The following is question 6 from page 99 of Walter Rudin's Principles Of Mathematical Analysis. I'm having trouble understanding what the metric of the graph might be (which, as far as I can tell, is not defined in the text or the problem)...
If f is defined on E, the graph of f is the set of points $(x,f(x))$, for $x \in E$. In particular, if E is a set of real numbers, and f is real-valued, the graph of f is a subset of the plane.
Suppose E is compact, and prove that f is continuous on E if and only if its graph is compact.
I think I've been able to prove the forward result. Suppose that E is compact. Rudin proves a theorem in the text that states the image of a compact metric space under a continuous function is also compact. Therefore, we know that $f(E)$ is compact. Now suppose that $\lbrace G_\alpha \rbrace, \alpha \in A$ is an open cover of the graph, where $G_i = B_i \times C_i$ and $B_i \in E, C_i \in f(E)$. Then $\lbrace A_\alpha \rbrace$ and $\lbrace B_\alpha \rbrace$ are open covers for E and $f(E)$, respectively. Because these sets are compact, their open covers contain finite subcovers, $\lbrace A^\prime_\beta \rbrace$ and $\lbrace B^\prime_\gamma \rbrace$, respectively. Thus, the set of all combinations of $(A^\prime_\beta, B^\prime_\gamma)$ forms a finite open subcover of the graph, proving that the graph is compact.

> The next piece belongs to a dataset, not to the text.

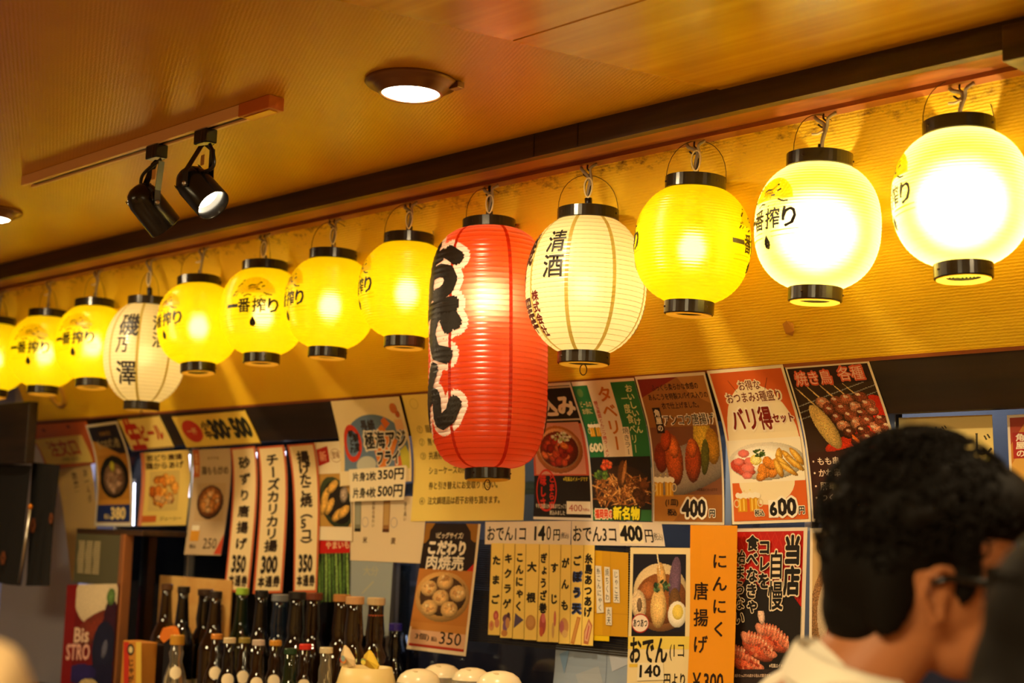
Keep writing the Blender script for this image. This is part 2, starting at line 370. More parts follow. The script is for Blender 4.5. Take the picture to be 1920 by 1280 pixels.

Actually, I'm really confused at this point, because it's just occured to me while typing the above that I cannot assume that each set $G_i$ can be represented as a set $\lbrace (x,y) \mid x \in A_i, y\in B_i \rbrace$ for open sets $A_i \subseteq E$ and $B_i \subseteq f(E)$.
So at this point, I'm not sure what to do, since I am unable to figure out what the distance metric might be in the metric space containing the graph. Is there a convention for this sort of problem? Did Rudin want the reader to only consider real-valued functions for f?